DIGITAL LIBRARY
EDUCATING GRADUATE STUDENTS TO BECOME COLLABORATIVE RESEARCHERS: ENHANCING PROFESSIONAL PREPARATION THROUGH DEVELOPING TECHNOLOGICAL KNOW-HOW AND TRANSFERABLE RESEARCH SKILLS
Lesley University (UNITED STATES)
About this paper:
Appears in: ICERI2009 Proceedings
Publication year: 2009
Pages: 2281-2290
ISBN: 978-84-613-2953-3
ISSN: 2340-1095
Conference name: 2nd International Conference of Education, Research and Innovation
Dates: 16-18 November, 2009
Location: Madrid, Spain
Abstract:
The proposed conference presentation is based on a research study conducted over the past two years that shows the benefits of teaching basic research skills in a collaborative format to graduate students. Findings show that educating students to become collaborative researchers accomplishes several goals:
1) When they conduct research with class peers, students gain ability to: identify others’ perspectives and communicate across disciplines; work in concert to locate a common concern or goal and clarify a question with sub-questions that hold significance for each collaborator; frame research methodology that taps each student’s skill sets and promotes growth of new research skills through professorial and peer mentoring; work through online/web discussions to analyze results and come up with implications with action plans that serve collaborators’ needs and the greater good.
2) Both professor and students benefit from using various technology applications that promote flexible and enhanced communication within the class and between members of collaborative research groups as well as accuracy in research data collection, analysis, and planning toward systemic change.
3) Students’ practice in combining research and technological skills in a supervised university setting facilitates their gaining sufficient mastery to transfer learning into professional workplace practice, and through technology to broader audiences.

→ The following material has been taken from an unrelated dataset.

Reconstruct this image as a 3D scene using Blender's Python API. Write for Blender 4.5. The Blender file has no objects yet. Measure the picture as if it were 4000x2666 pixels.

The presentation features two levels:

Level I. The first level focuses on software examples and techniques to show how technology was incorporated into each stage of teaching about research, including: review and analysis of scholarly databases to articulation of research questions; methodological construction of data entry points for studying the question; creation of data collection instruments; data collection procedure and management; data analysis; presentation of results; formation of professional action plans based on the results; and, communication with others toward systemic change.

Level II. The second level involves the course instruction and how integration of research and technology skills produced innovative results that inform changes in curriculum and practice. Several examples of how educational practice in teaching research skills is enriched by use of technology will be featured to show how a professor can: facilitate different/new patterns of professional collaboration, allow students’ unique learning styles to be addressed, and bring scholarship to light as students conduct their own theory based research studies. (As I write, a collaborative team of graduate students is engaged in one research project from 4 geographic locations.)

Conducting collaborative research mitigates students’ personal trepidations around lack of sophistication or time by promoting self-evaluation and initiative taking within a framework of social networking and accountability. “Cross-pollination” among colleagues in new skill development has proved an unanticipated benefit.
Further, cultivating shared excitement in discovering a new way of looking at a common objective amidst collegial companionship encourages students to repeat the experience, taking the transferable skills into the workplace, where they can be employed as life-long skills for exploring curiosities or burning questions that lead to increased collegial connections, understanding, and improvement of professional and organizational productivity.
Keywords:
innovation, research projects, technology, collaboration.